Dal 2018, quando la missione InSight della NASA ha schierato il sismometro SEIS sulla superficie di Marte, sismologi e geofisici del Politecnico Federale di Zurigo (ETH) hanno ascoltato i segnali sismici di oltre 1.300 terremoti. Un’analisi dettagliata della posizione dei terremoti e del carattere spettrale ha portato una sorpresa. Con epicentri originari nelle vicinanze del Cerberus Fossae – una regione costituita da una serie di spaccature o graben – questi terremoti raccontano una nuova storia, che suggerisce che il vulcanismo gioca ancora un ruolo attivo nel plasmare la superficie marziana.

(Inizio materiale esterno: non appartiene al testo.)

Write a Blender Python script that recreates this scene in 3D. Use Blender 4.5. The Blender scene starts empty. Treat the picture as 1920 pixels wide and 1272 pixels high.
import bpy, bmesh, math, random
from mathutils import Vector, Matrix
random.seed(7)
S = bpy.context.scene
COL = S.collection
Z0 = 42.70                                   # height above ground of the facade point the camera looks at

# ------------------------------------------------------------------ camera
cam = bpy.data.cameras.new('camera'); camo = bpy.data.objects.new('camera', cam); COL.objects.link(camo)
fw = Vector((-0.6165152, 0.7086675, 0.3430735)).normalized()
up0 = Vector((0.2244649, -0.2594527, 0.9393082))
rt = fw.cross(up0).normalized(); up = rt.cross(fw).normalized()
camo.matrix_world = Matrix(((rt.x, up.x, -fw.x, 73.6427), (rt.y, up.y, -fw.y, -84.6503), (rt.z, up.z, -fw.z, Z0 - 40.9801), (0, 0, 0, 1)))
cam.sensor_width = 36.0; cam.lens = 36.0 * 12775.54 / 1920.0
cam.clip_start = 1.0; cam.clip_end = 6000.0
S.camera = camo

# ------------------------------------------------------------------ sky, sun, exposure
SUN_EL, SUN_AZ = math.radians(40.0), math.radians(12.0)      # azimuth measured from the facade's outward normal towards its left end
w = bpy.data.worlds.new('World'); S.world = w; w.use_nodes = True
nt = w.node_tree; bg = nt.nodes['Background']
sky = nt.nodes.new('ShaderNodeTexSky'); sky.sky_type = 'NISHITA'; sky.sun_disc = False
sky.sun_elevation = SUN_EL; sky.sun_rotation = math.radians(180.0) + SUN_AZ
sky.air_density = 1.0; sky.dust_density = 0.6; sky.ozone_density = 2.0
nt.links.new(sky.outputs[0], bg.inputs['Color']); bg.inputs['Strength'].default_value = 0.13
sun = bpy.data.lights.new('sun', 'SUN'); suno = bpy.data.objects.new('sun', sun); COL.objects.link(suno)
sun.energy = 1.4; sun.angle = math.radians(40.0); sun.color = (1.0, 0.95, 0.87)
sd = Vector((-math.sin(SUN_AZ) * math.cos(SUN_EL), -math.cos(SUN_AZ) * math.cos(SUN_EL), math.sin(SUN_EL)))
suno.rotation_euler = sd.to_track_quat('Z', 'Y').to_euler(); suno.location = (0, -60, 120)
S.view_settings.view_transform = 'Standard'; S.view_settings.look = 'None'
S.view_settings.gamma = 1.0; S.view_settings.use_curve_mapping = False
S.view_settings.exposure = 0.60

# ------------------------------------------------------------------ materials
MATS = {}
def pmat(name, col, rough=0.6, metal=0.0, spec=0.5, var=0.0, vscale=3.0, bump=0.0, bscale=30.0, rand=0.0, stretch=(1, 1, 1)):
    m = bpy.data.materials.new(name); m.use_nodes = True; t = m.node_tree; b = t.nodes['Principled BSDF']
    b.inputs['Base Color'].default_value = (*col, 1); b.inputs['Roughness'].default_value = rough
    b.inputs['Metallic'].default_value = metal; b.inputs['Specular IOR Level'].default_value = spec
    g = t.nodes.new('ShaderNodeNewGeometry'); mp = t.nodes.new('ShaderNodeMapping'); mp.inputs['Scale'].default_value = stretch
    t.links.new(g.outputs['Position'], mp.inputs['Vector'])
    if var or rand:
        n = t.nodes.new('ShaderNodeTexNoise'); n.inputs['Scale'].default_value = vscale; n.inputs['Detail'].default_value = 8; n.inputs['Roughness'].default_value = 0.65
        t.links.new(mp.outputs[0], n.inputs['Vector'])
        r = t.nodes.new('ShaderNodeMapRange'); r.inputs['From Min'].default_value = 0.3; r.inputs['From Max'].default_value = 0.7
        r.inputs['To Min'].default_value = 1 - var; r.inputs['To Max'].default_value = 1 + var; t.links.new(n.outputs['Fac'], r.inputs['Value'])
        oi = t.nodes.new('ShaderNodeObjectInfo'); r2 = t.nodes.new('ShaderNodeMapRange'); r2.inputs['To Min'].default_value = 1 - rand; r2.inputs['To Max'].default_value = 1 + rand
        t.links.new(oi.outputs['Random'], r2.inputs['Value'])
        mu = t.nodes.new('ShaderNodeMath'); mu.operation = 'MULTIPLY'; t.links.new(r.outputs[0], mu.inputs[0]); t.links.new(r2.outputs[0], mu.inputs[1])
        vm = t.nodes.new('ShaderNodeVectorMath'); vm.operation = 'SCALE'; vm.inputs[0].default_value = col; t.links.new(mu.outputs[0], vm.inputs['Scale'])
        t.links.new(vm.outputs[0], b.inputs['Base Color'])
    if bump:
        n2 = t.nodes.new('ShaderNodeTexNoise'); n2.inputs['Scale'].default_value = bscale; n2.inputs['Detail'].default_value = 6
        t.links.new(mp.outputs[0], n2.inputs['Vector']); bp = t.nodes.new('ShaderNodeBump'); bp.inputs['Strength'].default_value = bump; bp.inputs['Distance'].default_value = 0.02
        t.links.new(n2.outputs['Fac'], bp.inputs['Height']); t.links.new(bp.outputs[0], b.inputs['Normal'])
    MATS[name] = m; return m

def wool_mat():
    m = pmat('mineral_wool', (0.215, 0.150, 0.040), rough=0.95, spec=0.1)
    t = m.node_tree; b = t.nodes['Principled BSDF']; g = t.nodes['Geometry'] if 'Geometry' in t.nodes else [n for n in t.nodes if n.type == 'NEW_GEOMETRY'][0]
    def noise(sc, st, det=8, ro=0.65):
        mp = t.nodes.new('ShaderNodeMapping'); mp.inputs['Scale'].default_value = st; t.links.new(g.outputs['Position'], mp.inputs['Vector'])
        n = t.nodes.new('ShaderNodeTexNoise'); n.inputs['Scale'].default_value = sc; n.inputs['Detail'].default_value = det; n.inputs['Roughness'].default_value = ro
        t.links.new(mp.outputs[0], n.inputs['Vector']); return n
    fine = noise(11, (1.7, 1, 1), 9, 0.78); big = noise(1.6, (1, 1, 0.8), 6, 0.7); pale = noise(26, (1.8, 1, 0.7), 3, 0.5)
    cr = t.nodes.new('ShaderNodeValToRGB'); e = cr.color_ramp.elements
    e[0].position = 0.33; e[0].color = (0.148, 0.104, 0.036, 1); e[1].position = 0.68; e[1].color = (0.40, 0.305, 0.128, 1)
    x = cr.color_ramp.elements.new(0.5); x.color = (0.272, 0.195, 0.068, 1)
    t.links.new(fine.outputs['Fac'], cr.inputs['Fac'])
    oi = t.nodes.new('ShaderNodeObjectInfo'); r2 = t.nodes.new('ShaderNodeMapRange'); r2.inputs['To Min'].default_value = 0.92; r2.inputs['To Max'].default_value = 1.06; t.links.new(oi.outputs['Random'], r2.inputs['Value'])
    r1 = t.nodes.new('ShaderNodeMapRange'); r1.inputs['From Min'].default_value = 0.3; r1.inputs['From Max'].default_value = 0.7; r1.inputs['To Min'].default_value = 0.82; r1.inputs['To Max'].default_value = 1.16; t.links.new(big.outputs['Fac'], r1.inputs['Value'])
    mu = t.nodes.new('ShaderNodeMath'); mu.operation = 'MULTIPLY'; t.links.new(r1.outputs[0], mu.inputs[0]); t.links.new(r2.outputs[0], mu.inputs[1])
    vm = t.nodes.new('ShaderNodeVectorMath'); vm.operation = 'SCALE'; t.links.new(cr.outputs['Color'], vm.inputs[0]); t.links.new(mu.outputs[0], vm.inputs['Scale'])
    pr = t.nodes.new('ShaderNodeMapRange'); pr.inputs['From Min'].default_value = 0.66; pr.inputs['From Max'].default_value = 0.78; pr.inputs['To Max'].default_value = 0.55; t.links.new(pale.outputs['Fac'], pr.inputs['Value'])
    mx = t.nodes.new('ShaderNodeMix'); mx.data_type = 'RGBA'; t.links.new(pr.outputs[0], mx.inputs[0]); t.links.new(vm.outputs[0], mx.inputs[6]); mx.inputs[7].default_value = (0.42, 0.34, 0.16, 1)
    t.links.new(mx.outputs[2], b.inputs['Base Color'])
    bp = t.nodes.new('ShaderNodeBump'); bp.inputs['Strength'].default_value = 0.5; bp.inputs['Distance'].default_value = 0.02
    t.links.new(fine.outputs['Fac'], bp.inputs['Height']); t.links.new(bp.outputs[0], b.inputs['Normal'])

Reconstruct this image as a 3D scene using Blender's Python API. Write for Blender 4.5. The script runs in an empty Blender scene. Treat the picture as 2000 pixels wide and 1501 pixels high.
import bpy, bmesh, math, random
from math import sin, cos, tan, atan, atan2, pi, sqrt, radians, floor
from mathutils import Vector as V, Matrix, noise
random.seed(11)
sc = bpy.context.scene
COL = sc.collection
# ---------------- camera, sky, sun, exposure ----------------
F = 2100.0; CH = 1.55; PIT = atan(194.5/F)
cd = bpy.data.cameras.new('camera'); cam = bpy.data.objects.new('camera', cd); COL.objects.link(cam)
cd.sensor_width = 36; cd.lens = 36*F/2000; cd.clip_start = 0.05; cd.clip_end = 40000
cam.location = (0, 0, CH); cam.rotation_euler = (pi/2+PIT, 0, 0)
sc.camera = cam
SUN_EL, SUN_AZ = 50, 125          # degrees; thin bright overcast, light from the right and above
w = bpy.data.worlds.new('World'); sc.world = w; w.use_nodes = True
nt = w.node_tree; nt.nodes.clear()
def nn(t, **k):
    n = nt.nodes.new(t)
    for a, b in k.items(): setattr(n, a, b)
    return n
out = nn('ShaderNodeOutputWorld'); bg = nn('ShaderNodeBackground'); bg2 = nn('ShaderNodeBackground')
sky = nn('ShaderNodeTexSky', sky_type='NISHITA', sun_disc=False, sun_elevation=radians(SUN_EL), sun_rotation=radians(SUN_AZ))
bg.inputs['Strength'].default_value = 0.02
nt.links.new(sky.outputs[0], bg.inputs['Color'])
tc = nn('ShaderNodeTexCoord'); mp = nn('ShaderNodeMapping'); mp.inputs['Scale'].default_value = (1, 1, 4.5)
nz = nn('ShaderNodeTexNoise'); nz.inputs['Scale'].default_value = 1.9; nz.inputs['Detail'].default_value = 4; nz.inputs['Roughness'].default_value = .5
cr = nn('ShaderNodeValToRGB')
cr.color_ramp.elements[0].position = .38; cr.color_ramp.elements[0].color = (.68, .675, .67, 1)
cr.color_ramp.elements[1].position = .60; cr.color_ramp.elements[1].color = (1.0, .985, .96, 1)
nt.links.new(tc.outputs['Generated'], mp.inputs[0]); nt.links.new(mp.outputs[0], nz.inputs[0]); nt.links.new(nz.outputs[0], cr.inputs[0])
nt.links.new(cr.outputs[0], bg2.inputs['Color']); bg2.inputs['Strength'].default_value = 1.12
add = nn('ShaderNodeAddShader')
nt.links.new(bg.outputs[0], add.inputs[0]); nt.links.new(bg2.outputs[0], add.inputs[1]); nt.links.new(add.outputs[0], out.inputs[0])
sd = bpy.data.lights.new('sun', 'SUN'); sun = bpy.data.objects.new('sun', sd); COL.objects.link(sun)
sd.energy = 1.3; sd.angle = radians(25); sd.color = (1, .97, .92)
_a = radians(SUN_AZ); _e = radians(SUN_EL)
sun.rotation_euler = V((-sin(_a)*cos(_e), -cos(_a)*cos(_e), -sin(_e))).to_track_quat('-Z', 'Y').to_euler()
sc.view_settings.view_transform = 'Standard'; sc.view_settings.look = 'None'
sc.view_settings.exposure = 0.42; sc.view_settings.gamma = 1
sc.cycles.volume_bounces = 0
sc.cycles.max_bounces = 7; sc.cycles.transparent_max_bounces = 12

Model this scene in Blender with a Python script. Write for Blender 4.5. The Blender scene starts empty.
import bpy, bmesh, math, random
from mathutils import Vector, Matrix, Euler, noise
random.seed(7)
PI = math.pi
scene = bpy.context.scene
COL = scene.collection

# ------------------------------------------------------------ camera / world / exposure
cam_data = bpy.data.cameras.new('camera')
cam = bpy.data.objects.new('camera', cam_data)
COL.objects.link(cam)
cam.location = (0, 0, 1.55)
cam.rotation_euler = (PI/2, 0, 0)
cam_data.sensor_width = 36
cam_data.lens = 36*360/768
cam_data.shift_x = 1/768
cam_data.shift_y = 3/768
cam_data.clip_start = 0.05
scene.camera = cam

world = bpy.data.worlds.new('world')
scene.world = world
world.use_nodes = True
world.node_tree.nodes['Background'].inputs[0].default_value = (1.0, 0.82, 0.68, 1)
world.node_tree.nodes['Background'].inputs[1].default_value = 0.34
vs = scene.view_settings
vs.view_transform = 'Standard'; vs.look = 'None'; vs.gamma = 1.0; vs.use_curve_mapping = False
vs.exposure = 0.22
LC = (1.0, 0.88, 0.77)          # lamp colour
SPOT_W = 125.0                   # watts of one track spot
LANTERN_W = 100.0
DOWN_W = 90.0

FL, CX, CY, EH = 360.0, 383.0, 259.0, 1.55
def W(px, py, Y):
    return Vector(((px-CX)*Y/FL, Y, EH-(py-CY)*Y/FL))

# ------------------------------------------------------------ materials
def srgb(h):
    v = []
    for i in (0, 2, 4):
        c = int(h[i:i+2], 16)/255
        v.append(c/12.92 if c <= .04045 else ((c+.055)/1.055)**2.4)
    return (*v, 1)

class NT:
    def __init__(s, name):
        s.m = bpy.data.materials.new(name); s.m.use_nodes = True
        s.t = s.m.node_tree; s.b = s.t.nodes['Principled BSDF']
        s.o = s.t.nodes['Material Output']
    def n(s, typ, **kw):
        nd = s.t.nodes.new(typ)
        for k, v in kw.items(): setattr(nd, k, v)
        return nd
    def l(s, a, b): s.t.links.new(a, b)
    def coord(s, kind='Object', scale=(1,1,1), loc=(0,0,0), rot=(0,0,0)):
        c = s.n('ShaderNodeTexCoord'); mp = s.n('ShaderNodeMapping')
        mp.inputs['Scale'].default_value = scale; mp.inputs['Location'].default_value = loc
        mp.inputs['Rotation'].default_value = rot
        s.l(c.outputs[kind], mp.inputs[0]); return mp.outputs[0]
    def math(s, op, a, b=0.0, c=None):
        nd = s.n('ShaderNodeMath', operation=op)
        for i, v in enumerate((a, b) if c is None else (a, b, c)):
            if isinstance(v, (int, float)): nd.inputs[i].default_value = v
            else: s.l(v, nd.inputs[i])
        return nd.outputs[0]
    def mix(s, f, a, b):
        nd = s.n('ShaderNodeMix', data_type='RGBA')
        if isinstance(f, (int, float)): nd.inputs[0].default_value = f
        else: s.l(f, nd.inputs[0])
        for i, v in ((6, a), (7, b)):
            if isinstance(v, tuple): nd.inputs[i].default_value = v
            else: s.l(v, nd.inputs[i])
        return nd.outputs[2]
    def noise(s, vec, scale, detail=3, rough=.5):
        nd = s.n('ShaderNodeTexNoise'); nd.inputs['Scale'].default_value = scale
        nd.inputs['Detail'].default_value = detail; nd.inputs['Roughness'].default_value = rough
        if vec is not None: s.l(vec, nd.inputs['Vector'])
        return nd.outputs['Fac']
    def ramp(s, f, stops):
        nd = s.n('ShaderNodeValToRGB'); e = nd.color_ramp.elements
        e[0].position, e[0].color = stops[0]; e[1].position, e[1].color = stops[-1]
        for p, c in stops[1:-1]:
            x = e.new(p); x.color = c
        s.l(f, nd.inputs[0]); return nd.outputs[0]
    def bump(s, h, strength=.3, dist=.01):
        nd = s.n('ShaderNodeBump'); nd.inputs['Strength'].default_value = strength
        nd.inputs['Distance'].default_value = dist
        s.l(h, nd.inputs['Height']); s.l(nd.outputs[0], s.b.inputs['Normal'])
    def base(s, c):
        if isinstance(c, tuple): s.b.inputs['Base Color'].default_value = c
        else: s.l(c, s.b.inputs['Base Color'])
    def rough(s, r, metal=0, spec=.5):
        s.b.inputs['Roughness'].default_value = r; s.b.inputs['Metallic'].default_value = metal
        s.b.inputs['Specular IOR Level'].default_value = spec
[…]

Un team internazionale di ricercatori, guidato dal Politecnico Federale di Zurigo, ha studiato i dati sismici di questi terremoti. Venti recenti sismi, che hanno avuto origine nel sistema di Cerberus Fossae, hanno svelato una fonte potenziale di magma a profondità di 30-50km, rivelando la possibilità di attività vulcaniche ancora presenti sul Pianeta Rosso. Lo studio è stato pubblicato sulla rivista Nature.
“Il SEIS di InSight è il sismometro più sensibile mai installato su un altro pianeta”, ha affermato Domenico Giardini, Professore all’Istituto di Geofisica, ETH Zurigo. “Offre a geofisici e sismologi l’opportunità di lavorare con i dati attuali che mostrano ciò che sta accadendo oggi su Marte, sia in superficie che al suo interno”.
3,6 miliardi di anni fa Marte era molto vivo dal punto di vista geofisico. Ha vomitato detriti vulcanici per un tempo abbastanza lungo da dare origine alla regione di Tharsis Montes, il più grande sistema vulcanico del Sistema Solare ed il Monte Olympus, un vulcano quasi tre volte l’altezza del Monte Everest. Ora i terremoti provenienti dal Cerberus Fossae hanno suggerito che Marte non sia ancora del tutto morto geologicamente.
In particolare, si è scoperto che i terremoti sono localizzati principalmente nella parte più interna di Cerberus Fossae. Confrontando i dati sismici con le immagini della stessa area, sono stati individuati dei depositi di polvere più scuri non solo nella direzione dominante del vento, ma in più direzioni. “L’ombra più scura della polvere indica la prova geologica di un’attività vulcanica più recente – forse negli ultimi 50.000 anni – relativamente giovane, in termini geologici”, spiega Simon Staehler, il primo autore dell’articolo che lavora nel gruppo di Sismologia e Geodinamica guidato da Domenico Giardini. Secondo Staehler “è possibile che ciò che stiamo vedendo siano gli ultimi resti di questa regione vulcanica un tempo attiva o che il magma si stia ora spostando a est verso il prossimo luogo di eruzione”.
Studiare i dati sismici marziani è importante per comprendere processi geologici simili sulla Terra. Il Pianeta Rosso è l’unico che conosciamo, finora, che ha una composizione centrale di ferro, nichel e zolfo che un tempo avrebbe potuto supportare un campo magnetico. Le prove topografiche hanno indicato anche che Marte un tempo conteneva vaste distese d’acqua e forse un’atmosfera più densa.